New proposal for old theatre building

Application submitted to city for residential, office use with possible retail space and indoor parking

Steve Bartlett
Published on February 5, 2009
The former CBC Radio building on Duckworth Street in St. John's, which once housed the old Capital Theatre, is the subject of a new application before city council. Photo by Keith Gosse/The Telegram

A Duckworth Street landmark could get new life if developer Bill Clarke's application is approved.

Powderhouse Hill Investments has asked to develop the building at 344 Duckworth that housed the old Capital Theatre and was most recently home to CBC Radio.

Clarke's name is on the company's application.

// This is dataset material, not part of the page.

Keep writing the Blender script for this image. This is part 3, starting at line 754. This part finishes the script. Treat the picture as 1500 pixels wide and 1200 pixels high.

He and his brother Randy Clarke once operated Myles-Leger, a real estate company that filed for bankruptcy protection in May 2004.

At the time, the firm - which owned dozens of properties in the St. John's area - owed more than $14 million to 125 creditors.

Powderhouse Hill's plan, according to city documents, would see the building developed for residential use as well as for office space, possible retail and indoor parking.

The developer is asking for, among other things, a higher height limit because it wants to add three storeys.

The city's planning staff consider the project a positive addition to the neighbourhood.

They, however, are recommending against a higher height limit, but note that under the existing regulations, Powderhouse could add one extra storey.

The staff has suggested the application be referred to a public meeting.

Frank Galgay is the ward councillor for the area.

He likes the project and, if it's approved, expects it would help revitalize Duckworth Street.

"So far, on first blush, it looks good," he says, noting he would make his final decision on the application after the public meeting.

Powderhouse Hill's plan is at least the second proposed use of 344 Duckworth St. since CBC Radio moved its operation to the corporation's location on the Prince Philip Parkway.

In 2007, developer Paul Madden wanted to renovate the building and turn it into an arts space, refurbishing the Capital Theatre into a 500-seat venue.

He sought government funding to help with the development.

A call to Madden to see if he was involved with Powderhouse Hill was not returned.

The application to develop the former CBC Radio site was not the only application Clarke had before the planning and housing committee this week.

On behalf of a company called Leger Holdings, he also asked permission to conduct a land use assessment in the Murphy's Lane/Signal Hill area. The business has applied to build a nine-lot residential subdivision there.

A message left with Clarke was not returned by the reporter's deadline.